For sensible gun laws to succeed, that runaway agenda must be checked and the NRA’s marketing of fear and loathing must be consistently, publicly repudiated. This doesn’t involve hunters or sportsmen -- who shouldn’t have their Second Amendment rights abridged. The gun industry now cultivates consumers interested in “tactical” military-style weaponry. Meanwhile, the industry’s top spokesman, NRA Chief Executive Officer Wayne LaPierre, sells a hefty side of paranoia, intoning darkly about “a massive Obama conspiracy to deceive voters and hide his true intentions to destroy the Second Amendment.”
Gun crackpottery might be more easily ignored if the U.S. hadn’t produced 1 million gunshot victims in the past decade, even as crime broadly declined. Anyone who doubts the influence of culture on the gun debate should take stock of the silence emanating from the NRA after the Newtown tragedy. Likewise, on Dec. 16, NBC’s “Meet the Press” invited 31 senators on the show to articulate their pro-gun rights views. According to host David Gregory, all declined.

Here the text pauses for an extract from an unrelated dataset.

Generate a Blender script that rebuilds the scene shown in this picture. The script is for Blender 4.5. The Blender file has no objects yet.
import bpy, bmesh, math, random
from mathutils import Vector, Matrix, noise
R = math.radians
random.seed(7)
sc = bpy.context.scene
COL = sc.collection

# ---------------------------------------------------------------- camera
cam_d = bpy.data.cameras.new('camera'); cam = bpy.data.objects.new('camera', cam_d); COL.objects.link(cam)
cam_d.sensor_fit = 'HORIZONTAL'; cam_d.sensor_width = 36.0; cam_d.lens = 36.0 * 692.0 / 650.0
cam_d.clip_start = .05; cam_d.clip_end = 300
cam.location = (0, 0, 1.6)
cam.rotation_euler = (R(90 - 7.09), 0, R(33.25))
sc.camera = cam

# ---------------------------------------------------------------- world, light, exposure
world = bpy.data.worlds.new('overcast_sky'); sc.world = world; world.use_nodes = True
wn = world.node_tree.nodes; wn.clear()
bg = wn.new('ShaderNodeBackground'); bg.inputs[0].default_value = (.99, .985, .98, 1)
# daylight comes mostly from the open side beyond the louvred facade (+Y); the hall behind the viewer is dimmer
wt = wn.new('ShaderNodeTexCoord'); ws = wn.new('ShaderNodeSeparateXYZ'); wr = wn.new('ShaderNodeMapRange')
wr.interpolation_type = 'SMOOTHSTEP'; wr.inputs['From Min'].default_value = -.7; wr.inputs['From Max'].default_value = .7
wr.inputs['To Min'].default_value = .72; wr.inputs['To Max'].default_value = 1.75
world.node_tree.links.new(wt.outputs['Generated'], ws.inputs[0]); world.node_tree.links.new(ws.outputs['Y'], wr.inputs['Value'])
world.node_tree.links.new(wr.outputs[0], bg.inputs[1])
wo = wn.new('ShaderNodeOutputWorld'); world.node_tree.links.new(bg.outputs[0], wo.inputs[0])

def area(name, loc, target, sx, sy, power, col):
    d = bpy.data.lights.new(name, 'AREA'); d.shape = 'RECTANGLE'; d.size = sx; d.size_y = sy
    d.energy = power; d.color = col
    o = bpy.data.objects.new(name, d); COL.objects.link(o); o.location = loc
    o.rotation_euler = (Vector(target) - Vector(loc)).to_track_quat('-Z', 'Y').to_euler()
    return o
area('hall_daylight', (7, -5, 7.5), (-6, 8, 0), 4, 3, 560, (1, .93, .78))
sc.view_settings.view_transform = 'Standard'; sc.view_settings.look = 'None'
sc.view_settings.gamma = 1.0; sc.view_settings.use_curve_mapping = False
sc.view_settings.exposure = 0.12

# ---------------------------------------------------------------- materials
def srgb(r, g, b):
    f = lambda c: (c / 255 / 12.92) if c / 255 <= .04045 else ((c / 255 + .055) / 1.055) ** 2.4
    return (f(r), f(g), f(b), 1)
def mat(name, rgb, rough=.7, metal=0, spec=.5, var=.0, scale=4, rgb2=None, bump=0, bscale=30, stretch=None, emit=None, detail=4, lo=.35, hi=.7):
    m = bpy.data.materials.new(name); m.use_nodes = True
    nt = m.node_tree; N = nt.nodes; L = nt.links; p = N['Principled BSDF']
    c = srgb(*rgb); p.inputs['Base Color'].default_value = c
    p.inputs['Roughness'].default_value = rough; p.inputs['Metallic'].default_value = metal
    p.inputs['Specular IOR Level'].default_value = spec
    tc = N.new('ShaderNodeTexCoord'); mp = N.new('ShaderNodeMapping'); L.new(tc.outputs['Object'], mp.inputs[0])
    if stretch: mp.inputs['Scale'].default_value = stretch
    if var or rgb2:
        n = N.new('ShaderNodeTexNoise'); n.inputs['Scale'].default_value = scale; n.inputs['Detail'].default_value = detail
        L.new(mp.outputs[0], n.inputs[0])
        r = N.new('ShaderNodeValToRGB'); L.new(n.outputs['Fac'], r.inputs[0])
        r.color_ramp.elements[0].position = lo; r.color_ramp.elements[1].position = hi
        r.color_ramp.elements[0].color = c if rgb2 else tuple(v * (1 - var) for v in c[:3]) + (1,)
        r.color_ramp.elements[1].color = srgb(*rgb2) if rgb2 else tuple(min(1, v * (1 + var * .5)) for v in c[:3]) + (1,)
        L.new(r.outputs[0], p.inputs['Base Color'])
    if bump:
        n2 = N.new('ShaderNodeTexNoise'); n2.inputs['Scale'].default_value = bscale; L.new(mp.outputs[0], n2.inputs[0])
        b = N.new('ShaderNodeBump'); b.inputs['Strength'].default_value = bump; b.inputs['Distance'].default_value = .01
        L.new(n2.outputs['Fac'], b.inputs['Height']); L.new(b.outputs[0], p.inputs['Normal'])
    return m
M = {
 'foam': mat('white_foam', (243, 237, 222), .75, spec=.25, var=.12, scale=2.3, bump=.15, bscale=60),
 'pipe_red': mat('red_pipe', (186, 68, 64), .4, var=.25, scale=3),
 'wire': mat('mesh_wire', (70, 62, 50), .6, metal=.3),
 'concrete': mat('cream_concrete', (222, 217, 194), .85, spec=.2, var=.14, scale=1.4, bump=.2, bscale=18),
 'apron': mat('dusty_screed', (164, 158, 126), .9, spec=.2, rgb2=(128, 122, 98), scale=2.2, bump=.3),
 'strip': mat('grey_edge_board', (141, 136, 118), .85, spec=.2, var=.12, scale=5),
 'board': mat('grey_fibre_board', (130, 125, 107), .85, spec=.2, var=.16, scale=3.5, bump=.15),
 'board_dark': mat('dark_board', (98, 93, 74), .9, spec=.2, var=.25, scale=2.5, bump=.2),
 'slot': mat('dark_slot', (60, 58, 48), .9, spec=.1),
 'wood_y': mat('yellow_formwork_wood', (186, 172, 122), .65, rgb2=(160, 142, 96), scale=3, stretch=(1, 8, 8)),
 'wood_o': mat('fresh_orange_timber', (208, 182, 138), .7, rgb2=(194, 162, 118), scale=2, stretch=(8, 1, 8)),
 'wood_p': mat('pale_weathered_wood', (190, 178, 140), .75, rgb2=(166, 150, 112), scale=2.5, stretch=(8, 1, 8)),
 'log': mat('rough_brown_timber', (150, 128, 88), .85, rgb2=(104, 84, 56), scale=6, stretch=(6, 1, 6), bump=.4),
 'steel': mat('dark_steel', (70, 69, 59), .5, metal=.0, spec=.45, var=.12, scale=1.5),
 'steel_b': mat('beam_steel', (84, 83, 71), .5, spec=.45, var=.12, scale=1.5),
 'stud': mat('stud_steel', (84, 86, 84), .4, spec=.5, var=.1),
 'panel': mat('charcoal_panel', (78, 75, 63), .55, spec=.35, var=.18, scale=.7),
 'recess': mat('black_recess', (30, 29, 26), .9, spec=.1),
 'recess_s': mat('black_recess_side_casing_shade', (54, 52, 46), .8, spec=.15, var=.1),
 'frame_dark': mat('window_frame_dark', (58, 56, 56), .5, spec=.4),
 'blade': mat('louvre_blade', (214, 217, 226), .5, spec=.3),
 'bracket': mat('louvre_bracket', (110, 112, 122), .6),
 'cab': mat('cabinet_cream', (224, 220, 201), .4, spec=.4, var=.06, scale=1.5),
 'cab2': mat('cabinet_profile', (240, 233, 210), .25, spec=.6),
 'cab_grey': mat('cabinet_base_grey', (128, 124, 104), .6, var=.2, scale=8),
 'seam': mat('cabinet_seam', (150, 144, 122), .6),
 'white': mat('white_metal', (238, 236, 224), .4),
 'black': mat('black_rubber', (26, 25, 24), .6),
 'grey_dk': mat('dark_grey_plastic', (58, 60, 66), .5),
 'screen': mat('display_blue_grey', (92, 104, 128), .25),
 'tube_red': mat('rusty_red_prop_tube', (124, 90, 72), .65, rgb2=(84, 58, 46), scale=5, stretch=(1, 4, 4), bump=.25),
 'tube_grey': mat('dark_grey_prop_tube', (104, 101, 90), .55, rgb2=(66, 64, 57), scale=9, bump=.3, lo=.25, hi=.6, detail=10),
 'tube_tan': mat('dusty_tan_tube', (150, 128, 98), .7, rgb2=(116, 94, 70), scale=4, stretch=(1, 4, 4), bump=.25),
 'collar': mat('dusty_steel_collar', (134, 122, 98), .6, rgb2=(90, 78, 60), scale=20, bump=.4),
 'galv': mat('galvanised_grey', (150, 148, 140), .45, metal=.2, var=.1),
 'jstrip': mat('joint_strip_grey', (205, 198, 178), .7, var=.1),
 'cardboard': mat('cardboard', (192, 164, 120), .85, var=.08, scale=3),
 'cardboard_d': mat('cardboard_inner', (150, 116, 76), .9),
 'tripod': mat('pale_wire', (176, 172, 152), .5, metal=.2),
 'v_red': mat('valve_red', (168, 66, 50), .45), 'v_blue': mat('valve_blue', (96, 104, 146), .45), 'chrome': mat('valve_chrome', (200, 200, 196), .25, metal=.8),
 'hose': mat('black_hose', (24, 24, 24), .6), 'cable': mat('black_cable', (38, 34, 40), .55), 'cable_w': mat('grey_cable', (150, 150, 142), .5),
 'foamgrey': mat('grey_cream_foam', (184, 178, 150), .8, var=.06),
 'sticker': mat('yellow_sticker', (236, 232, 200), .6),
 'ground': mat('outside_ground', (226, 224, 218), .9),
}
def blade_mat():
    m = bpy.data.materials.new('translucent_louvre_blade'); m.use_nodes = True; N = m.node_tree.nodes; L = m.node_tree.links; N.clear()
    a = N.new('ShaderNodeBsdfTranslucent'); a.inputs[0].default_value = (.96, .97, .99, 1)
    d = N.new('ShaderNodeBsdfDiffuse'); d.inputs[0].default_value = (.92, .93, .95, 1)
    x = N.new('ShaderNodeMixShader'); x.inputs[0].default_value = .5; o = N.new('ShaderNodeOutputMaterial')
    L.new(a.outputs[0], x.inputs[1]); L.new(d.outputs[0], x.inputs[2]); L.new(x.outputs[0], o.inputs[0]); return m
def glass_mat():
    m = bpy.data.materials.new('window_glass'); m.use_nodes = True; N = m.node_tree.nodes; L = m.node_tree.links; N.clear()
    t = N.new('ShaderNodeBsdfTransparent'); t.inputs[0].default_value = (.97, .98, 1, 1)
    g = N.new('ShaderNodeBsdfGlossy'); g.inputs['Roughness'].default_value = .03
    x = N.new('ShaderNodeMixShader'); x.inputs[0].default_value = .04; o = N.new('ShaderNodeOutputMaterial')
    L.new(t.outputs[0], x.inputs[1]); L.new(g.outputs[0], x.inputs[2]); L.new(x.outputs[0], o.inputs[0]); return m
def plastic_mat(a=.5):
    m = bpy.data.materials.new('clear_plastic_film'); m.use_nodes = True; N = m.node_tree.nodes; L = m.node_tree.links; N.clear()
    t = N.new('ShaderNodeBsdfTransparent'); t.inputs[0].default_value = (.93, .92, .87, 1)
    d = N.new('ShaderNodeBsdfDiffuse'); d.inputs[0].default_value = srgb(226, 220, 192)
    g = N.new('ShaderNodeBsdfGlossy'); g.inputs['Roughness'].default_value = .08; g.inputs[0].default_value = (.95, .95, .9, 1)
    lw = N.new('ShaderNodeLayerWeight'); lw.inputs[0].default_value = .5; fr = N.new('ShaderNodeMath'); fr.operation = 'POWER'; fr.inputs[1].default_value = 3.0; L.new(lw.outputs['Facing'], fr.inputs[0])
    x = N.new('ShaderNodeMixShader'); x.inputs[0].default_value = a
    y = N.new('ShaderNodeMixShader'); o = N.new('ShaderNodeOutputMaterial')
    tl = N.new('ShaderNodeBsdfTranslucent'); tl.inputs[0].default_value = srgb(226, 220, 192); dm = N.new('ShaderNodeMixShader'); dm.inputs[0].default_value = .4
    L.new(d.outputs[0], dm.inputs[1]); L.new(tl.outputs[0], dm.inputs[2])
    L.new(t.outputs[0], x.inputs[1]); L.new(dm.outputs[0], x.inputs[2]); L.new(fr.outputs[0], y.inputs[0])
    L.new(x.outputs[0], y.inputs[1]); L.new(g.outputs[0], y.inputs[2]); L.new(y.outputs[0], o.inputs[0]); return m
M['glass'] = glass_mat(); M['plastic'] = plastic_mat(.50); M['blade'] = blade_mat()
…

The fight for sensible gun laws won’t be won in Washington alone. It will take place in Tallahassee and Lansing, Denver and Hartford. It will take place in towns and villages -- and voting booths -- across the country.
Like race relations or gay rights, gun regulation will be a product of cultural change along with legal reform. The entire nation has a role to play. The first move, however, belongs to Washington. Mr. President?